Education in Sparta


Spartans believed all male citizens should become successful soldiers with stamina to defend Sparta, therefore education was based mainly on strength. Little importance was given to reading, writing or other academic learning.

Boys were removed from their families at about age 7 and sent to live in a barracks with other boys of the same age. This barracks would become their home for the next 5 years.

During these 5 years they undertook harsh training, involving foraging for food, stealing and enduring hunger. These were classed as necessary skills to equip them for battle.

At the age of 12, the children that had managed to survive the first 5 years moved onto the 2nd phase of training. The first 5 years were harsh, but the next years were harsher still. This involved constant physical training to build strength and endurance. Any signs of cowardice or disobedience caused severe punishment.

During this time the children were encouraged to fight each other and perform mock battles. This would build strength and improve discipline.

Military training was harsh for children, but they also spent time learning about music and dance. This was classed as important training as well as it would improve the ability to move gracefully as a unit while in battle.

General training ended at the age of 18. At this time to complete the training, they were then expected to hunt down and kill a Spartan slave (Helot) without the murder being discovered.

If the murder was discovered, the student would be convicted and severely punished. They were punished for being caught, not for the murder itself.

Students graduated at 18, however they would continue 2 more years training with a private organisation.
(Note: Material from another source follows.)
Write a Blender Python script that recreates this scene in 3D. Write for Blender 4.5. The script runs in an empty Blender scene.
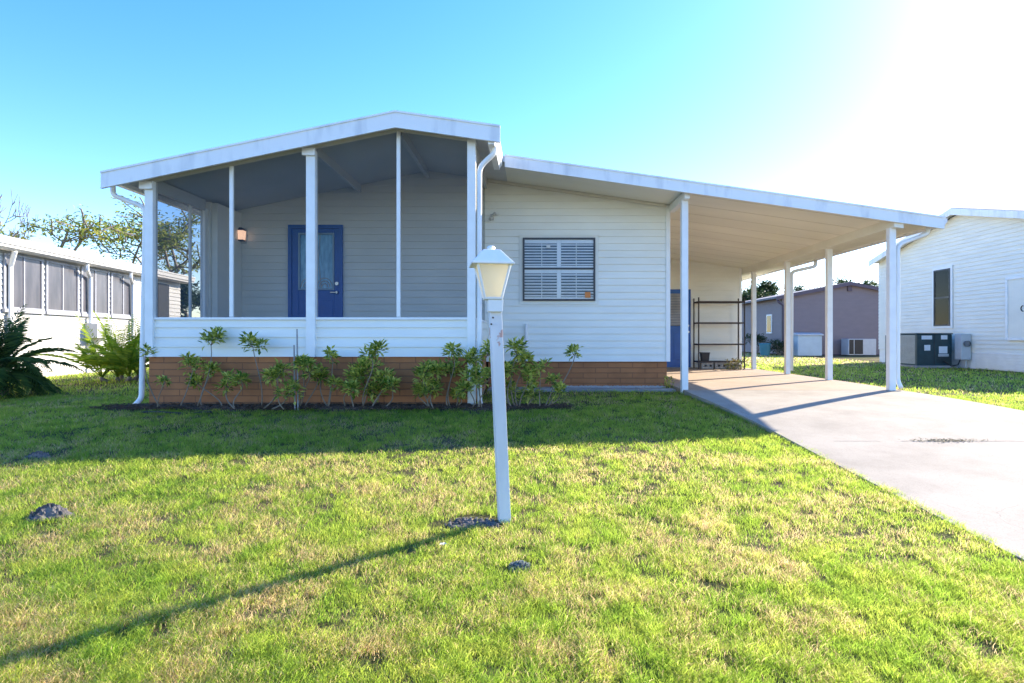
import bpy, math, random
import numpy as np
from mathutils import Vector, Matrix

S = bpy.context.scene
COL = S.collection
R = math.radians

# ------------------------------------------------------------------ camera, sky, sun, exposure
F, PX0, PY0, EYE = 600.0, 534.0, 338.0, 0.86
cd = bpy.data.cameras.new('camera'); cam = bpy.data.objects.new('camera', cd); COL.objects.link(cam)
cam.location = (0, 0, EYE); cam.rotation_euler = (R(90), 0, 0)
cd.sensor_width = 36; cd.lens = F * 36 / 1024
cd.shift_x = -(PX0 - 512) / 1024; cd.shift_y = -(341.5 - PY0) / 1024
cd.clip_start = 0.05; cd.clip_end = 3000
S.camera = cam

SUN_AZ, SUN_EL = R(52.4), R(29.5)           # azimuth from +Y towards +X
w = bpy.data.worlds.new('World'); S.world = w; w.use_nodes = True
wn = w.node_tree; bg = wn.nodes['Background']
sky = wn.nodes.new('ShaderNodeTexSky'); sky.sky_type = 'NISHITA'; sky.sun_disc = False
sky.sun_elevation = SUN_EL; sky.sun_rotation = SUN_AZ
sky.air_density = 1.0; sky.dust_density = 0.25; sky.ozone_density = 3.0
hsv = wn.nodes.new('ShaderNodeHueSaturation'); hsv.inputs['Saturation'].default_value = 1.32; hsv.inputs['Hue'].default_value = .509
wn.links.new(sky.outputs[0], hsv.inputs['Color']); wm = wn.nodes.new('ShaderNodeMix'); wm.data_type = 'RGBA'; wm.blend_type = 'MULTIPLY'; wm.inputs[0].default_value = 1; wm.inputs[7].default_value = (1, .92, .97, 1)
wn.links.new(hsv.outputs[0], wm.inputs[6]); wn.links.new(wm.outputs[2], bg.inputs[0]); bg.inputs[1].default_value = 0.105
sd = bpy.data.lights.new('sun', 'SUN'); sun = bpy.data.objects.new('sun', sd); COL.objects.link(sun)
sd.energy = 2.6; sd.angle = R(0.55); sd.color = (1.0, 0.88, 0.72)
to_sun = Vector((math.sin(SUN_AZ) * math.cos(SUN_EL), math.cos(SUN_AZ) * math.cos(SUN_EL), math.sin(SUN_EL)))
sun.rotation_euler = to_sun.to_track_quat('Z', 'Y').to_euler(); sun.location = (20, 20, 30)
vs = S.view_settings; vs.view_transform = 'Standard'; vs.look = 'None'; vs.gamma = 1; vs.use_curve_mapping = False
vs.exposure = 2.27
S.cycles.max_bounces = 8; S.cycles.transparent_max_bounces = 16

# ------------------------------------------------------------------ helpers
def PT(px, Y, py):
    return Vector(((px - PX0) * Y / F, Y, EYE - (py - PY0) * Y / F))
def XX(px, Y): return (px - PX0) * Y / F
def ZZ(py, Y): return EYE - (py - PY0) * Y / F

class MB:
    def __init__(s): s.v = []; s.f = []
    def poly(s, pts):
        n = len(s.v); s.v += [tuple(p) for p in pts]; s.f.append(tuple(range(n, n + len(pts))))
    def hexa(s, p):
        n = len(s.v); s.v += [tuple(q) for q in p]
        for a in ((0,3,2,1),(4,5,6,7),(0,1,5,4),(1,2,6,5),(2,3,7,6),(3,0,4,7)): s.f.append(tuple(n + i for i in a))
    def box(s, x0, x1, y0, y1, z0, z1):
        s.hexa([(x0,y0,z0),(x1,y0,z0),(x1,y1,z0),(x0,y1,z0),(x0,y0,z1),(x1,y0,z1),(x1,y1,z1),(x0,y1,z1)]); return s
    def prism(s, pts, d):            # pts: 3D polygon, extruded by vector d
        n = len(s.v); k = len(pts); d = Vector(d)
        s.v += [tuple(p) for p in pts]; s.v += [tuple(Vector(p) + d) for p in pts]
        s.f.append(tuple(range(n, n + k))[::-1]); s.f.append(tuple(range(n + k, n + 2 * k)))
        for i in range(k): j = (i + 1) % k; s.f.append((n + i, n + j, n + k + j, n + k + i))
        return s
    def prism_y(s, xz, y0, y1): return s.prism([(x, y0, z) for x, z in xz], (0, y1 - y0, 0))
    def prism_x(s, yz, x0, x1): return s.prism([(x0, y, z) for y, z in yz], (x1 - x0, 0, 0))
    def tube(s, path, rad, n=8, cap=True, flat=1.0):
        path = [Vector(p) for p in path]
        if not hasattr(rad, '__len__'): rad = [rad] * len(path)
        base = len(s.v); prev = None
        for i, p in enumerate(path):
            t = (path[min(i + 1, len(path) - 1)] - path[max(i - 1, 0)])
            if t.length < 1e-9: t = Vector((0, 0, 1))
            t.normalize()
            if prev is None:
                ref = Vector((0, 0, 1)) if abs(t.z) < .9 else Vector((1, 0, 0))
                a = t.cross(ref).normalized()
            else:
                a = (prev - t * prev.dot(t))
                a = a.normalized() if a.length > 1e-6 else t.orthogonal().normalized()
            prev = a; b = t.cross(a)
            off = math.pi / n
            for k in range(n):
                an = 2 * math.pi * k / n + off
                s.v.append(tuple(p + (a * math.cos(an) + b * math.sin(an) * flat) * rad[i]))
        for i in range(len(path) - 1):
            for k in range(n):
                q = (k + 1) % n; o = base + i * n
                s.f.append((o + k, o + q, o + n + q, o + n + k))
        if cap:
            s.f.append(tuple(base + k for k in range(n))[::-1]); o = base + (len(path) - 1) * n
            s.f.append(tuple(o + k for k in range(n)))
        return s
    def frustum(s, cx, cy, z0, r0, z1, r1, n=4, rot=0, caps=True):
        base = len(s.v)
        for z, r in ((z0, r0), (z1, r1)):
            for k in range(n):
                a = rot + 2 * math.pi * k / n + math.pi / n
                s.v.append((cx + r * math.cos(a), cy + r * math.sin(a), z))
        for k in range(n): q = (k + 1) % n; s.f.append((base + k, base + q, base + n + q, base + n + k))
        if caps: s.f.append(tuple(base + k for k in range(n))[::-1]); s.f.append(tuple(base + n + k for k in range(n)))
        return s
    def build(s, name, m, parent=None, bevel=0, smooth=False, mats=None, mi=None):
        me = bpy.data.meshes.new(name)
        vv = s.v
        if parent is not None:
            r = parent
            while r.parent: r = r.parent
            o_ = r.get('_o')
            if o_: vv = [(a - o_[0], b - o_[1], c - o_[2]) for a, b, c in s.v]
        me.from_pydata(vv, [], s.f); me.update()
        o = bpy.data.objects.new(name, me); COL.objects.link(o)
        me.materials.append(m)
        if mats:
            for q in mats: me.materials.append(q)
        if mi is not None: me.polygons.foreach_set('material_index', mi)
        if smooth: me.polygons.foreach_set('use_smooth', [True] * len(me.polygons))
        if bevel:
            md = o.modifiers.new('Bevel', 'BEVEL'); md.width = bevel; md.segments = 2; md.limit_method = 'ANGLE'
        if parent is not None: o.parent = parent
        return o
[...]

At the age of 20 they were regarded as Spartan Soldiers.


The education of girls was managed by the state. It was strict and formal.

It was believed that strong athletic women would produce the next strong Spartan soldiers, therefore the education of girls was based around physical activities.

Up to the age of 18 girls were taught to run, wrestle, throw javelins and discus. They would compete regularly and test their skills. The stronger they became, the better future soldiers they would bear.

Girls would compete at the annual footrace at the Heraea of Ellis.

Girls were also taught to dance, sing and play instruments.